▶ _Requirements_: Write the lines out again, from the top of the material to the line containing "S.cycles.caustics_refractive = False", pictures excluded.

>> Begin Given material

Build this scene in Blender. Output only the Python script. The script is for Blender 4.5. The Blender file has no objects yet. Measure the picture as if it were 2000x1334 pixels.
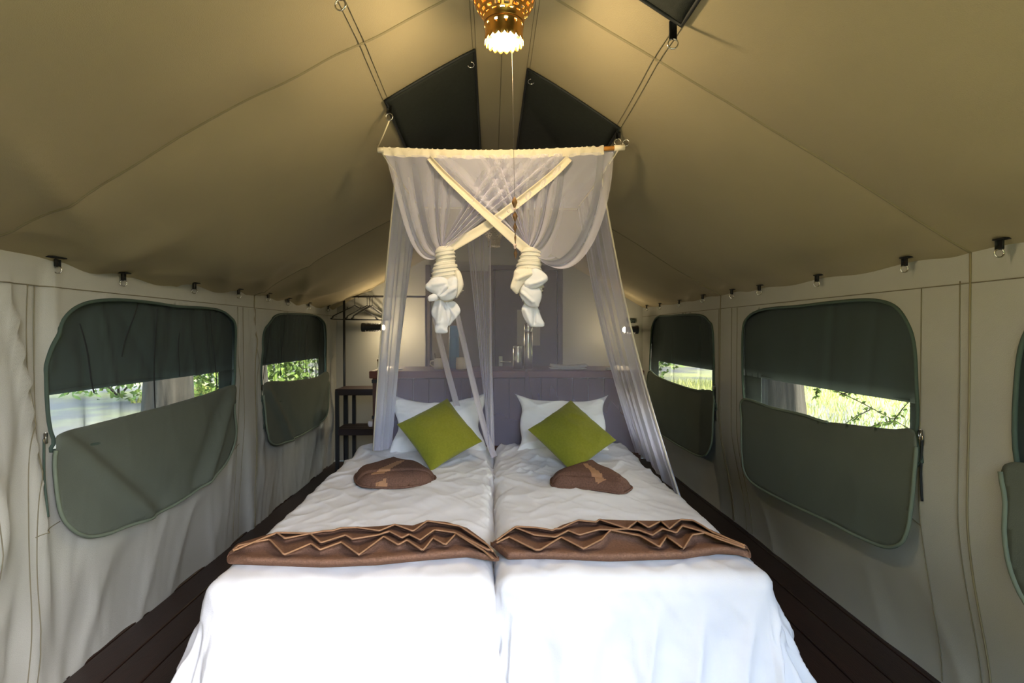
import bpy, math, random
import numpy as np
from mathutils import Matrix, Vector

S = bpy.context.scene
COL = S.collection
rng = random.Random(7)

# ------------------------------------------------------------------ camera
F_PX, EYE = 1050.0, 1.32
cam_d = bpy.data.cameras.new('camera')
cam = bpy.data.objects.new('camera', cam_d)
COL.objects.link(cam)
cam_d.sensor_width = 36.0
cam_d.lens = F_PX * 36.0 / 2000.0
cam_d.clip_start = 0.02
PSI, TH = math.atan(40 / F_PX), math.atan(15 / F_PX)
cam.location = (0, 0, EYE)
cam.rotation_euler = (math.pi / 2 - TH, 0, -PSI)
S.camera = cam

# ------------------------------------------------------------------ light
S.view_settings.view_transform = 'Standard'
S.view_settings.look = 'None'
S.view_settings.gamma = 1.0
S.view_settings.use_curve_mapping = False
S.view_settings.exposure = 1.95
S.cycles.use_denoising = True
S.cycles.transparent_max_bounces = 40
S.cycles.max_bounces = 14
S.cycles.diffuse_bounces = 8
S.cycles.transmission_bounces = 10
S.cycles.sample_clamp_indirect = 6.0
S.cycles.caustics_reflective = False
S.cycles.caustics_refractive = False

SUN_EL, SUN_AZ = math.radians(44), math.radians(72)      # azimuth: from -Y towards +X
sdir = Vector((math.sin(SUN_AZ) * math.cos(SUN_EL), -math.cos(SUN_AZ) * math.cos(SUN_EL), math.sin(SUN_EL)))
W = bpy.data.worlds.new('world'); S.world = W
W.use_nodes = True
nt = W.node_tree
sky = nt.nodes.new('ShaderNodeTexSky'); sky.sky_type = 'NISHITA'
sky.sun_disc = False
sky.sun_elevation = SUN_EL
sky.sun_rotation = math.atan2(sdir.x, sdir.y)
sky.air_density = 1.0; sky.dust_density = 5.0
nt.links.new(sky.outputs[0], nt.nodes['Background'].inputs[0])
nt.nodes['Background'].inputs[1].default_value = 1.5
sl = bpy.data.lights.new('sun', 'SUN'); sl.energy = .9; sl.angle = math.radians(0.6); sl.color = (1, .95, .86)
so = bpy.data.objects.new('sun', sl); COL.objects.link(so)
so.rotation_euler = sdir.to_track_quat('Z', 'Y').to_euler()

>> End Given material

▶ _Output_:
Build this scene in Blender. Output only the Python script. The script is for Blender 4.5. The Blender file has no objects yet. Measure the picture as if it were 2000x1334 pixels.
import bpy, math, random
import numpy as np
from mathutils import Matrix, Vector

S = bpy.context.scene
COL = S.collection
rng = random.Random(7)

# ------------------------------------------------------------------ camera
F_PX, EYE = 1050.0, 1.32
cam_d = bpy.data.cameras.new('camera')
cam = bpy.data.objects.new('camera', cam_d)
COL.objects.link(cam)
cam_d.sensor_width = 36.0
cam_d.lens = F_PX * 36.0 / 2000.0
cam_d.clip_start = 0.02
PSI, TH = math.atan(40 / F_PX), math.atan(15 / F_PX)
cam.location = (0, 0, EYE)
cam.rotation_euler = (math.pi / 2 - TH, 0, -PSI)
S.camera = cam

# ------------------------------------------------------------------ light
S.view_settings.view_transform = 'Standard'
S.view_settings.look = 'None'
S.view_settings.gamma = 1.0
S.view_settings.use_curve_mapping = False
S.view_settings.exposure = 1.95
S.cycles.use_denoising = True
S.cycles.transparent_max_bounces = 40
S.cycles.max_bounces = 14
S.cycles.diffuse_bounces = 8
S.cycles.transmission_bounces = 10
S.cycles.sample_clamp_indirect = 6.0
S.cycles.caustics_reflective = False
S.cycles.caustics_refractive = False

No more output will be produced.